Wouldn't the reading from the tailpipe have a much higher chance for error?

It helps to confirm what the built-in O2 sensors are reading (i.e. if you have a bad O2, then you can fix it). Also, in may cases it's because the dyno software will only log it's own O2 sensor, so if you want to provide a graph showing torque/power/afr, you have to use the dyno wideband.

You learn when to trust it (i.e. works fine at high flow rates), and when to ignore it (idle conditions). Now some dyno O2 will have a sample pipe that goes much further up the exhaust and allows more useful data, or even a pump to "pull" exhaust gases to an externally mounted sensor.

I've seen some of those venturi style "pumps" in action David, there was one that hooked into the shop air compressor and drew enough air through it that at idle there was a reverse flow into the tailpipe as the exhaust mass wasn't enough to supply the flow demands.

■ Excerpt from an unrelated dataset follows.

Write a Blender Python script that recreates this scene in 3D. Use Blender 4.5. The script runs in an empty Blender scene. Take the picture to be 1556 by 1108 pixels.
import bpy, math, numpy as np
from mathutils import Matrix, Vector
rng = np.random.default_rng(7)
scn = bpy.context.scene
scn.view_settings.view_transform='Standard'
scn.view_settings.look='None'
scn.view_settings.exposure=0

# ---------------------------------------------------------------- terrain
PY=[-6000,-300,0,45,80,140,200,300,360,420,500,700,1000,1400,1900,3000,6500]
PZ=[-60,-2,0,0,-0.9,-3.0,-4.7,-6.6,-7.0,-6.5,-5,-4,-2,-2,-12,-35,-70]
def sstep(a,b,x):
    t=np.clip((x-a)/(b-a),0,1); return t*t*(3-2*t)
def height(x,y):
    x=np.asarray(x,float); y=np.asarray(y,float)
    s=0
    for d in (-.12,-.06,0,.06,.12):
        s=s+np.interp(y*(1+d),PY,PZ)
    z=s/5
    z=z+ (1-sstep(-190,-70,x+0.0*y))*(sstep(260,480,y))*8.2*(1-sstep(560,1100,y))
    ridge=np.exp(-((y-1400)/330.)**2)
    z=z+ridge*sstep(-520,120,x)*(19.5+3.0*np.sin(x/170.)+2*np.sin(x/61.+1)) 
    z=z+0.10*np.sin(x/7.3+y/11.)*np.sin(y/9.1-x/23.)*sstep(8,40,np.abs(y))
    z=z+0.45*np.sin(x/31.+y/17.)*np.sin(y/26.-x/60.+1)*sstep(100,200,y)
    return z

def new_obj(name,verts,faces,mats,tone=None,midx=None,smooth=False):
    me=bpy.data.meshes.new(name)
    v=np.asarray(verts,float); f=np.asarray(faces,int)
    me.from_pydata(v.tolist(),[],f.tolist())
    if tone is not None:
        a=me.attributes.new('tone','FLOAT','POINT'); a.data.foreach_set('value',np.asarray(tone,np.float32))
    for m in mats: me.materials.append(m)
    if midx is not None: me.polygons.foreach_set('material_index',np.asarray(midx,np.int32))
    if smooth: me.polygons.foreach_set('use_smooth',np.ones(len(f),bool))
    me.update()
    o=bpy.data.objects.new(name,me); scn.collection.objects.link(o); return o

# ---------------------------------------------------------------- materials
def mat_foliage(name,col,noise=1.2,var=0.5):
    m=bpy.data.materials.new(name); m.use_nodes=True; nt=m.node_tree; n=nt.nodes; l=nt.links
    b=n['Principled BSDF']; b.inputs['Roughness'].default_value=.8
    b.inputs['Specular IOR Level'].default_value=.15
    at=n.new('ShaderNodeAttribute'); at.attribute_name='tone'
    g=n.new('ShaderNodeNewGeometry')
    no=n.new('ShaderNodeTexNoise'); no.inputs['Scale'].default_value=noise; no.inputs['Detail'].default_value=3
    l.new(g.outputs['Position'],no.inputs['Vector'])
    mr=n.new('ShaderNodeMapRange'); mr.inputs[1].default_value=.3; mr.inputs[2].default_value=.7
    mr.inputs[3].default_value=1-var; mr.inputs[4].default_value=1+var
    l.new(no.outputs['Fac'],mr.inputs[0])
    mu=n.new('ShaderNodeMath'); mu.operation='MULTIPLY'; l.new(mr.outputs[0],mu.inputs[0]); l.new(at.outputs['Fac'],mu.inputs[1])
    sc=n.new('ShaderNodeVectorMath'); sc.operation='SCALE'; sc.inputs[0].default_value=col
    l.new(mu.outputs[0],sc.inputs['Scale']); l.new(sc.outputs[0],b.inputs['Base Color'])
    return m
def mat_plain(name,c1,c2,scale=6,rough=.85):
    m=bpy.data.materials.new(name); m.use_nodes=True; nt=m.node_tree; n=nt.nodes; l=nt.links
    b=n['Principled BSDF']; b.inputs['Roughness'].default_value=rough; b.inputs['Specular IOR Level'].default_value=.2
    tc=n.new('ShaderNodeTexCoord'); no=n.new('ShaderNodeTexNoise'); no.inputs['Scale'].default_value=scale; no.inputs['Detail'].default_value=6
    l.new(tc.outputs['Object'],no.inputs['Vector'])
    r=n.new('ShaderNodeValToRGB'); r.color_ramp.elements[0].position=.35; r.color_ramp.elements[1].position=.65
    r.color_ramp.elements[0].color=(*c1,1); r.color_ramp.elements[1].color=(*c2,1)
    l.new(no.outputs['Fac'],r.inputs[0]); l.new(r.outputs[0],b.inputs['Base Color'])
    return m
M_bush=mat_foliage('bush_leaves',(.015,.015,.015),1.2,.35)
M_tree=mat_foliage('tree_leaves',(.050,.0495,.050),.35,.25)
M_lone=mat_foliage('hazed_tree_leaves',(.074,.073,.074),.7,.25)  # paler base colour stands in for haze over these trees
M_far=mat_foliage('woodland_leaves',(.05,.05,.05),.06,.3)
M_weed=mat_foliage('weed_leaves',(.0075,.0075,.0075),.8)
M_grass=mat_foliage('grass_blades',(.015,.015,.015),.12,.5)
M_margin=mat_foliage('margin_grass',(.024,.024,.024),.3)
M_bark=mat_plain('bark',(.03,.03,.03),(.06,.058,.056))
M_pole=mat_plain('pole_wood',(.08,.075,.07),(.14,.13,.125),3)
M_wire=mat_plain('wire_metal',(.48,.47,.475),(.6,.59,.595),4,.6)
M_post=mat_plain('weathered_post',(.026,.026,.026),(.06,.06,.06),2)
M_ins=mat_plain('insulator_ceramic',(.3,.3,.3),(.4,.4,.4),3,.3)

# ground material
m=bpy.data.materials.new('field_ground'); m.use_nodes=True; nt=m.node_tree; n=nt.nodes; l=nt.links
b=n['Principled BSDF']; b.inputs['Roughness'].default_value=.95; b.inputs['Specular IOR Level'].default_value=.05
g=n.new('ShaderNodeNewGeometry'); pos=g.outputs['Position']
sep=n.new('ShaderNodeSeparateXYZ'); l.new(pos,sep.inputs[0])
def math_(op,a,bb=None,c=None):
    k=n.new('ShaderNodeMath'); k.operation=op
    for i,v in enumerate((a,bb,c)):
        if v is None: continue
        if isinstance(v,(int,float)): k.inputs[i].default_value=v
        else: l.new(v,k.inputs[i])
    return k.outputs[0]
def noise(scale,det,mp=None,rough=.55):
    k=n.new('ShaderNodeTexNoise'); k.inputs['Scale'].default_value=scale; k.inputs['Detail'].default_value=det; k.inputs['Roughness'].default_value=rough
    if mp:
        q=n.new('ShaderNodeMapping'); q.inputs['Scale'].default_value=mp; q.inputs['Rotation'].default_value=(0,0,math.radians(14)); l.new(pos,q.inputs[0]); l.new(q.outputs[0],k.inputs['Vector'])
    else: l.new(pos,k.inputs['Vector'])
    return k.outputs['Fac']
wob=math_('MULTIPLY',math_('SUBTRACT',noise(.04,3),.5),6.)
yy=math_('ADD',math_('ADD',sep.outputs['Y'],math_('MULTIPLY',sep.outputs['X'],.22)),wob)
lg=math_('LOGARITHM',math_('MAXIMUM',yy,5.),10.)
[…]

The other thing that wideband in tail pipe helps with is correct AFR reading with regards to ignition timing change affect. When wideband sensor is located very close to exhaust port changing the ignition timing can affect on lambda reading as much as 0.5 AFR depending on advancing or retarding... Placing WBO2 sensor as far as possible eliminates this issue...

There is also the option of using a 4/5 gas exhaust analyser in the tail-pipe, rather than just the basic O₂ lambda sensor.

TBH, I'm surprised they seem to be so uncommon, because they give so much more information.

Hi Gord, 4/5 gas analysers are good in steady state operation, but due to their latency in sampling (I've seen some automotive test units that have a 15+ second sampling response time) are not usable for transient and accelerative testing. Lambda does have it's drawbacks as well, but those are less than those of the 4/5 gas analysers.

Good point, especially as most use inertia dyno's, or acc'n ramping.